The more I think about situations in life that will prove this statement false, the more it seems to hold true. Even in design it holds true. Your most fundamental architectural decisions are based on trust and the implementations of that architecture work because of trust.
It’s true for code too. If you don’t trust the code on which you build or depend, then you might as well write everything yourself, and give up your place on your team.
I was thinking about the AOP with DDD tutorial that I will be giving at OOPSLA this year, and this trust thing came up. Here again, aspects and the classes into which they get woven, need a trust relationship. It may seem like a stretch to make that statement, but I think it holds true again.
So, how do you gain trust? I am not sure, but I think you have give up something first. Maybe you need to show your vulnerability first, then it becomes easier to let someone into your space. Then, perhaps, they will let you in to their space too. When ego walls are erected, then trust finds it hard to grow. By ego, I don’t mean arrogance, I mean awareness of your self that you hide from others for fear. Perhaps, it is only when you show your true interface, that the other will worry less about hidden agendas.

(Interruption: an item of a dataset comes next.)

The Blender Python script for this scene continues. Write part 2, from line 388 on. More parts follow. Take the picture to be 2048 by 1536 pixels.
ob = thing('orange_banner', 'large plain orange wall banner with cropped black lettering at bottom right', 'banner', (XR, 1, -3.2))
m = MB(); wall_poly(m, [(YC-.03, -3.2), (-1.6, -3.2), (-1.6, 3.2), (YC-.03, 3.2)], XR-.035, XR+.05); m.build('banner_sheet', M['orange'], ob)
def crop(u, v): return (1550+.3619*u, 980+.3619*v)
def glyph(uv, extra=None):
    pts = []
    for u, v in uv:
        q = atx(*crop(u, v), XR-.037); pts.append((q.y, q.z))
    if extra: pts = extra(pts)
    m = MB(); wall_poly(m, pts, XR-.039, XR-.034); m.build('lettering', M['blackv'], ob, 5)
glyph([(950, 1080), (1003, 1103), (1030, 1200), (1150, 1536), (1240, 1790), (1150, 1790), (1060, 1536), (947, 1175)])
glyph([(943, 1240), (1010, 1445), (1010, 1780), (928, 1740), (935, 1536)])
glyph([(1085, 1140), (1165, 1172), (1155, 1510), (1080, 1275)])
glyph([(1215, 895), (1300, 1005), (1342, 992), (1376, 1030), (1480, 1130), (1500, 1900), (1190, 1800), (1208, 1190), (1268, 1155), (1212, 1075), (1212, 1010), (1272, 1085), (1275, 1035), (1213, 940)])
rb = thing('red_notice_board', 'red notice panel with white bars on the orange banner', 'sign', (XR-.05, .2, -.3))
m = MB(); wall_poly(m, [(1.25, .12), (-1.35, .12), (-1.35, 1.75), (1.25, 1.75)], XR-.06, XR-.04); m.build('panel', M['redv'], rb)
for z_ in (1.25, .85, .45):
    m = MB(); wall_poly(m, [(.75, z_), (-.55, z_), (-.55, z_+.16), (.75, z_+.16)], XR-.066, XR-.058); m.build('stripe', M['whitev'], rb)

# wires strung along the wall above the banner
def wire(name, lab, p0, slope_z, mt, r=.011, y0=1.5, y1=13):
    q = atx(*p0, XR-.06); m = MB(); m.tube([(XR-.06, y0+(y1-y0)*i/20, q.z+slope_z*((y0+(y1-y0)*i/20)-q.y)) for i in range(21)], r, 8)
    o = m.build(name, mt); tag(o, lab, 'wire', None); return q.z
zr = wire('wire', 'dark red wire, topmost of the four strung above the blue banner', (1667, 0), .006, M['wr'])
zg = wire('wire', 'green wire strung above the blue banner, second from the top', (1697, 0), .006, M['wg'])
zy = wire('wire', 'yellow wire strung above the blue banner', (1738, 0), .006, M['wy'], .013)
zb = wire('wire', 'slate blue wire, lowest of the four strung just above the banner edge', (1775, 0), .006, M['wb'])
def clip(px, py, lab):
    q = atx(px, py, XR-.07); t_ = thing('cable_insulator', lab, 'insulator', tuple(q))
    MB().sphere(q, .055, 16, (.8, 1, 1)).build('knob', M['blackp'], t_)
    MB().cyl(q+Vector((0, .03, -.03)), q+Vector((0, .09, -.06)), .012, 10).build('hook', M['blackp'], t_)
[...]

In code, trust lies in interfaces and types, not in implementations. It’s really about trusting the implementation that makes types worthy. When you trust the type and send it a message and it behaves as expected, then you trust it. If you request something of an abstract type and the message was received by an instance of a subclass, then you expect the subclass to behave like the abstract type. You don’t hope that it does behave consistently, you trust that it does!
Trust is tied in with ubuntu too. You can’t be part of a community nor allow yourself to be defined and shaped by the people around you, if you can’t trust them. I think ubuntu coding needs trust as one of it’s values. It’s already a value in XP, and Scrum, and families. It needs to be in teams, and organisations, and communities and nations too.